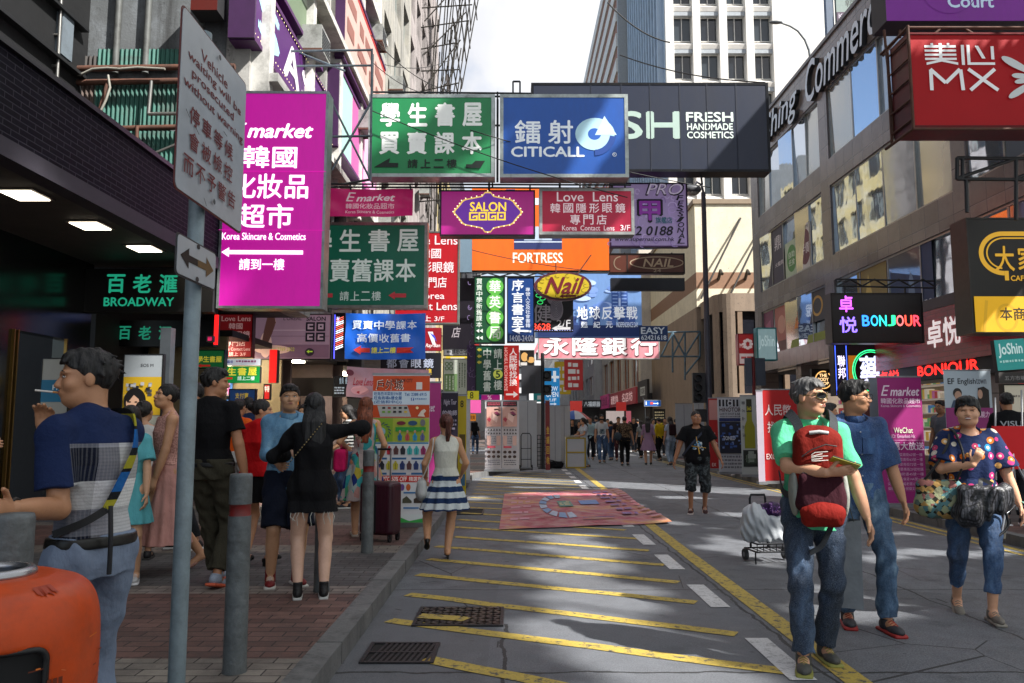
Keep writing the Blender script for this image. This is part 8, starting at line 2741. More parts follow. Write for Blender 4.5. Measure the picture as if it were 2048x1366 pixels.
def a_out(A):
 A.rect('c84a1c', 742, 752, 856, 783)
 A.text('戶外城', 748, 760, 803, 781, 'e8dcd0', .05); A.text('戶外城', 749, 761, 802, 780, '5a1a10', .02)
 A.text('OUTDOOR CITY', 778, 758, 822, 765, '1c1a1a', .02, .2); A.rect('d8d4d0', 829, 765, 841, 780)
 A.rect('c4d4e0', 742, 784, 856, 811)
 for i, t_ in enumerate(('旺角西洋菜街596號', '旺角商場6樓全層', '(近信和中心)')): A.text(t_, 745, 785 + i * 8.6, 800, 792.5 + i * 8.6, '2a5a94', .02)
 A.text('Tel: 2388 6915', 806, 787, 850, 793, '2a5a94', .02); A.rect('2a5aa0', 819, 797, 825, 803); A.text('f', 820.5, 797.5, 823.5, 803, 'e0e8f0', .03); scrib(A, 827, 798, 850, 803, '6a8ab0', 1, 3)
 A.rect('b84418', 742, 812, 856, 838); A.poly('a8a8a4', [(752, 813), (812, 813), (820, 836), (758, 836)])
 r = random.Random(8)
 for k in range(10): A.rect(r.choice(['6a9a3a', '1c1c20', '8a2a2a', '3a3a3c', 'c8a83a']), 762 + (k % 5) * 11, 816 + (k // 5) * 8, 768 + (k % 5) * 11, 820 + (k // 5) * 8)
 A.poly('d8c8b8', [(833, 835), (840, 824), (846, 820), (850, 824), (845, 830), (848, 836)]); A.ell('e8d8a0', 832, 818, 3, 3, n=9)
 A.rect('9aa83a', 742, 839, 856, 887); A.rect('7a9a2a', 742, 839, 784, 887)
 for k in range(16):
  a = k / 16 * 6.28
  A.line('2a4a5a', [(762 + 14 * math.cos(a), 866 + 14 * math.sin(a)), (762 + 19 * math.cos(a + .3), 866 + 19 * math.sin(a + .3))], 2)
 A.ell('8ab0c0', 762, 866, 8, 8)
 A.ell('6a2030', 801, 849, 9, 4); A.ell('2a4a6a', 824, 849, 9, 5); A.ell('6a6a6c', 844, 848, 5, 7)
 A.rect('2a8a3a', 790, 857, 850, 866)
 for k, c_ in enumerate(('2a6a9a', 'b04a4a', '2a8ab0', '5a5a8a')):
  x = 799 + k * 15; A.ell('b08a70', x, 866, 2.4, 3, n=10); wear(A, x, 878, c_, .9)
 A.rect('3a7aa0', 742, 888, 856, 891); A.rect('c8cacc', 742, 892, 856, 953)
 r = random.Random(2)
 for row in (905, 935):
  for k in range(8): wear(A, 752 + k * 13.5, row, r.choice(['2a6a8a', 'b02a3a', '2a2c34', '8a2a5a', '3aa0a0', '5a3a3a', 'b0a83a', '4a8ac0', '2a3a6a']), 1.05)
 for y in (918, 948):
  for k in range(3): A.rect('2a5a8a', 748 + k * 38, y, 776 + k * 38, y + 4)
 A.rect('b82018', 742, 954, 856, 967); A.text('UPTO 50% OFF', 763, 956, 816, 965, 'e8dcd8', .03, .2); A.text('精選貨品', 820, 956, 852, 965, 'e8dcd8', .02)
 A.rect('c8cacc', 742, 968, 856, 1030)
 for k, c_ in enumerate(('2a2c30', '6a4a8a', 'b85a2a')): A.ell(c_, 795 + k * 12, 977, 4.5, 7, n=12)
 wear(A, 797, 1004, '3aa09c', 1.1); A.poly('4a4a3c', [(808, 1000), (816, 994), (826, 1004), (826, 1008), (808, 1008)]); A.poly('3a3028', [(830, 1000), (838, 995), (846, 1004), (846, 1008), (830, 1008)])
 for k in range(2): A.rect('2a6aa0', 770 + k * 40, 986, 800 + k * 40, 989); A.rect('2a6aa0', 770 + k * 40, 1016, 800 + k * 40, 1019)
 A.rect('c8d0d0', 742, 1030, 856, 1046); A.poly('3a9a4a', [(742, 1046), (756, 1036), (775, 1042), (800, 1034), (822, 1043), (856, 1036), (856, 1046)])
standee('outdoor_shop_banner', 'tall pull-up banner covered in outdoor clothing pictures with orange head', (742, 750, 856, 1048), 10.05, 'c8cacc', a_out, em=.05)
standee('plain_pink_banner', 'pink pull-up banner directly behind the outdoor clothing banner', (808, 766, 880, 960), 12.2, 'b83a86', lambda A: A.text('market', 838, 800, 868, 812, 'f0d8e8', .03, .2))
def a_bk(A):
 A.text('Night Tour', 886, 797, 912, 808, 'c0b8c8', .02, .3); A.text('的偷師', 884, 815, 913, 824, 'c0b8c8', .02); scrib(A, 884, 830, 912, 850, '8a8294', 3, 2)
standee('dark_purple_banner', 'dark purple patterned pull-up banner left of the yellow one', (882, 786, 915, 960), 13.2, '241c2e', a_bk)
def a_yl(A):
 A.text('8', 920, 800, 926, 812, '3a3010', .02); A.rect('5a4a14', 918, 860, 930, 890); A.ell('c8c4b0', 924, 906, 5, 6); A.rect('3a6a8a', 917, 930, 930, 950)
standee('yellow_banner', 'yellow pull-up banner beside the white banner edge', (915, 792, 932, 968), 13.6, 'b8a41c', a_yl)
standee('white_edge_banner', 'narrow white banner seen edge on at the kerb corner', (930, 800, 940, 945), 17.5, 'b4b6ba', None)
def face_art(A, x0, y0, x1, y1, skin='c89c90', seed=1):
 w, h = x1 - x0, y1 - y0
 u = lambda a, b: (x0 + w * a, y0 + h * b)
 A.rect(skin, x0, y0, x1, y1)
 A.poly('b88478', [u(.0, .55), u(.25, .45), u(.35, .9), u(.0, 1)])
 A.poly('e0bcb0', [u(.4, .3), u(.8, .5), u(.7, .8), u(.35, .6)])
 A.poly('3a2420', [u(.52, .10), u(.75, .08), u(.98, .22), u(.75, .15), u(.55, .17)])
 A.poly('8a3a5a', [u(.50, .28), u(.72, .22), u(.95, .38), u(.75, .42)]); A.poly('1c1214', [u(.48, .32), u(.72, .40), u(.98, .40), u(.75, .47)])
 A.poly('a83a4a', [u(.04, .62), u(.18, .52), u(.34, .62), u(.2, .78)])
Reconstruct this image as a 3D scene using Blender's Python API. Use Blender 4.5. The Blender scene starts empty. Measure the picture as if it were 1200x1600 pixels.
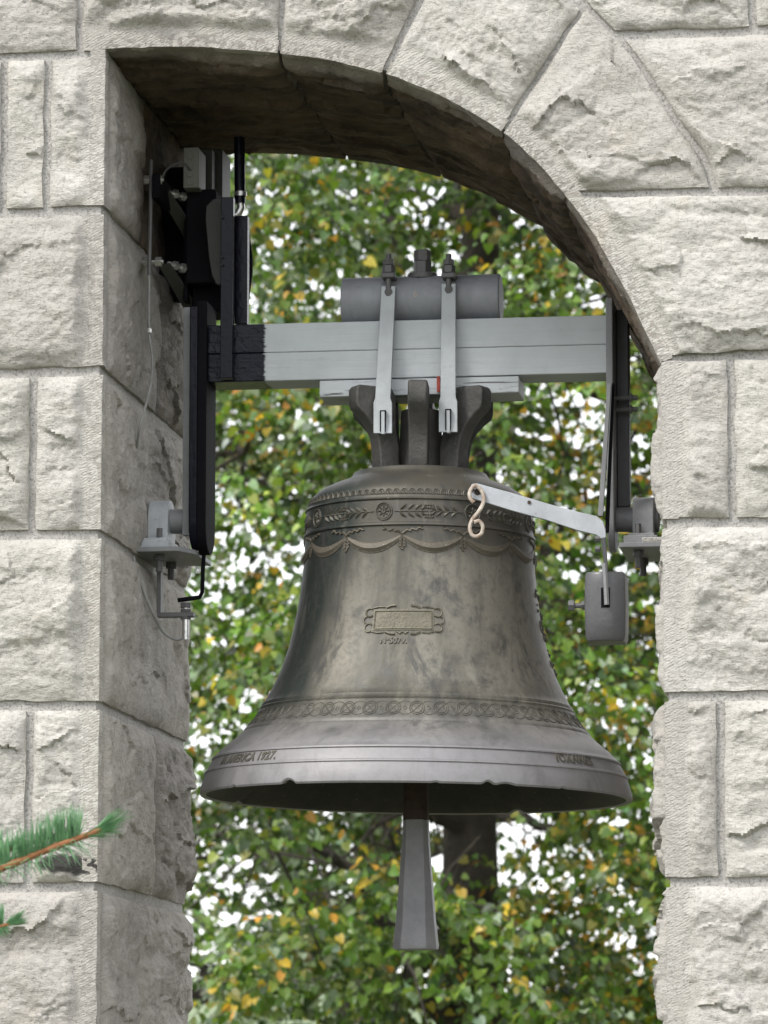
------------------------------------------------------------
* [OBJECTIVE] Reproduce each line word for word and drop the pictures.

* [THE RESULT]
Keep writing the Blender script for this image. This is part 8, starting at line 2741. More parts follow. Write for Blender 4.5. Measure the picture as if it were 2048x1366 pixels.
def a_out(A):
 A.rect('c84a1c', 742, 752, 856, 783)
 A.text('戶外城', 748, 760, 803, 781, 'e8dcd0', .05); A.text('戶外城', 749, 761, 802, 780, '5a1a10', .02)
 A.text('OUTDOOR CITY', 778, 758, 822, 765, '1c1a1a', .02, .2); A.rect('d8d4d0', 829, 765, 841, 780)
 A.rect('c4d4e0', 742, 784, 856, 811)
 for i, t_ in enumerate(('旺角西洋菜街596號', '旺角商場6樓全層', '(近信和中心)')): A.text(t_, 745, 785 + i * 8.6, 800, 792.5 + i * 8.6, '2a5a94', .02)
 A.text('Tel: 2388 6915', 806, 787, 850, 793, '2a5a94', .02); A.rect('2a5aa0', 819, 797, 825, 803); A.text('f', 820.5, 797.5, 823.5, 803, 'e0e8f0', .03); scrib(A, 827, 798, 850, 803, '6a8ab0', 1, 3)
 A.rect('b84418', 742, 812, 856, 838); A.poly('a8a8a4', [(752, 813), (812, 813), (820, 836), (758, 836)])
 r = random.Random(8)
 for k in range(10): A.rect(r.choice(['6a9a3a', '1c1c20', '8a2a2a', '3a3a3c', 'c8a83a']), 762 + (k % 5) * 11, 816 + (k // 5) * 8, 768 + (k % 5) * 11, 820 + (k // 5) * 8)
 A.poly('d8c8b8', [(833, 835), (840, 824), (846, 820), (850, 824), (845, 830), (848, 836)]); A.ell('e8d8a0', 832, 818, 3, 3, n=9)
 A.rect('9aa83a', 742, 839, 856, 887); A.rect('7a9a2a', 742, 839, 784, 887)
 for k in range(16):
  a = k / 16 * 6.28
  A.line('2a4a5a', [(762 + 14 * math.cos(a), 866 + 14 * math.sin(a)), (762 + 19 * math.cos(a + .3), 866 + 19 * math.sin(a + .3))], 2)
 A.ell('8ab0c0', 762, 866, 8, 8)
 A.ell('6a2030', 801, 849, 9, 4); A.ell('2a4a6a', 824, 849, 9, 5); A.ell('6a6a6c', 844, 848, 5, 7)
 A.rect('2a8a3a', 790, 857, 850, 866)
 for k, c_ in enumerate(('2a6a9a', 'b04a4a', '2a8ab0', '5a5a8a')):
  x = 799 + k * 15; A.ell('b08a70', x, 866, 2.4, 3, n=10); wear(A, x, 878, c_, .9)
 A.rect('3a7aa0', 742, 888, 856, 891); A.rect('c8cacc', 742, 892, 856, 953)
 r = random.Random(2)
 for row in (905, 935):
  for k in range(8): wear(A, 752 + k * 13.5, row, r.choice(['2a6a8a', 'b02a3a', '2a2c34', '8a2a5a', '3aa0a0', '5a3a3a', 'b0a83a', '4a8ac0', '2a3a6a']), 1.05)
 for y in (918, 948):
  for k in range(3): A.rect('2a5a8a', 748 + k * 38, y, 776 + k * 38, y + 4)
 A.rect('b82018', 742, 954, 856, 967); A.text('UPTO 50% OFF', 763, 956, 816, 965, 'e8dcd8', .03, .2); A.text('精選貨品', 820, 956, 852, 965, 'e8dcd8', .02)
 A.rect('c8cacc', 742, 968, 856, 1030)
 for k, c_ in enumerate(('2a2c30', '6a4a8a', 'b85a2a')): A.ell(c_, 795 + k * 12, 977, 4.5, 7, n=12)
 wear(A, 797, 1004, '3aa09c', 1.1); A.poly('4a4a3c', [(808, 1000), (816, 994), (826, 1004), (826, 1008), (808, 1008)]); A.poly('3a3028', [(830, 1000), (838, 995), (846, 1004), (846, 1008), (830, 1008)])
 for k in range(2): A.rect('2a6aa0', 770 + k * 40, 986, 800 + k * 40, 989); A.rect('2a6aa0', 770 + k * 40, 1016, 800 + k * 40, 1019)
 A.rect('c8d0d0', 742, 1030, 856, 1046); A.poly('3a9a4a', [(742, 1046), (756, 1036), (775, 1042), (800, 1034), (822, 1043), (856, 1036), (856, 1046)])
standee('outdoor_shop_banner', 'tall pull-up banner covered in outdoor clothing pictures with orange head', (742, 750, 856, 1048), 10.05, 'c8cacc', a_out, em=.05)
standee('plain_pink_banner', 'pink pull-up banner directly behind the outdoor clothing banner', (808, 766, 880, 960), 12.2, 'b83a86', lambda A: A.text('market', 838, 800, 868, 812, 'f0d8e8', .03, .2))
def a_bk(A):
 A.text('Night Tour', 886, 797, 912, 808, 'c0b8c8', .02, .3); A.text('的偷師', 884, 815, 913, 824, 'c0b8c8', .02); scrib(A, 884, 830, 912, 850, '8a8294', 3, 2)
standee('dark_purple_banner', 'dark purple patterned pull-up banner left of the yellow one', (882, 786, 915, 960), 13.2, '241c2e', a_bk)
def a_yl(A):
 A.text('8', 920, 800, 926, 812, '3a3010', .02); A.rect('5a4a14', 918, 860, 930, 890); A.ell('c8c4b0', 924, 906, 5, 6); A.rect('3a6a8a', 917, 930, 930, 950)
standee('yellow_banner', 'yellow pull-up banner beside the white banner edge', (915, 792, 932, 968), 13.6, 'b8a41c', a_yl)
standee('white_edge_banner', 'narrow white banner seen edge on at the kerb corner', (930, 800, 940, 945), 17.5, 'b4b6ba', None)
def face_art(A, x0, y0, x1, y1, skin='c89c90', seed=1):
 w, h = x1 - x0, y1 - y0
 u = lambda a, b: (x0 + w * a, y0 + h * b)
 A.rect(skin, x0, y0, x1, y1)
 A.poly('b88478', [u(.0, .55), u(.25, .45), u(.35, .9), u(.0, 1)])
 A.poly('e0bcb0', [u(.4, .3), u(.8, .5), u(.7, .8), u(.35, .6)])
 A.poly('3a2420', [u(.52, .10), u(.75, .08), u(.98, .22), u(.75, .15), u(.55, .17)])
 A.poly('8a3a5a', [u(.50, .28), u(.72, .22), u(.95, .38), u(.75, .42)]); A.poly('1c1214', [u(.48, .32), u(.72, .40), u(.98, .40), u(.75, .47)])
 A.poly('a83a4a', [u(.04, .62), u(.18, .52), u(.34, .62), u(.2, .78)])
Reconstruct this image as a 3D scene using Blender's Python API. Use Blender 4.5. The Blender scene starts empty. Measure the picture as if it were 1200x1600 pixels.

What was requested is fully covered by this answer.